We'll soon see how that all works out in the present. Don Mattingly's now managing in Miami, and his replacement Dave Roberts has already made a strong impression with his seemingly endless enthusiasm.

"It's just a different personality from what I've been used to," said Kershaw. "You know, Joe [Torre] and Donnie [Mattingly] kind of come from the same mold -- more like being a little bit more hands off. They're all professionals doing their jobs. And I really appreciated that, especially as a unit, coming off of what they helped me learn. But now with [Roberts], you see a difference. He's just around more. He's talking with guys. Like everybody says, he has a lot of energy, he's a positive guy, so it's different. The whole coaching staff is different. I think change is good sometimes."

Dave Roberts (USATSI)
New Dodgers manager Dave Roberts has brought a new energy to the club. (USATSI)

That change-is-good philosophy will be tested this year. It's there as the Dodgers continue to work with Pederson on tinkering his swing, in the hopes he can continue to hit long home runs when he's on, and at least put the ball in play when it doesn't.

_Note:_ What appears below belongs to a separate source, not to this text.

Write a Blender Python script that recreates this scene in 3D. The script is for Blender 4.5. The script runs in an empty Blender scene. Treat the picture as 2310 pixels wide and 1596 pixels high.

It's there in Roberts already approaching Kenley Jansen about coming into high-leverage spots in the eighth inning during the regular season, a tactic many managers save almost exclusively for the playoffs. It's there in Friedman, Zaidi, and company being perhaps the most hands-on front office in baseball, shuttling reams of data into the clubhouse and challenging Roberts just as they very frequently challenged Mattingly. It's there in Seager becoming arguably the team's most important position player, with a chance to achieve rapid stardom that could start to vindicate the Dodgers' kids-first approach.

The Dodgers might not go all out to break their 28-year drought this year. But their long-term goal becomes obvious: Plow their resources into young players, and hope that core gives them at least a fighting chance to win every year.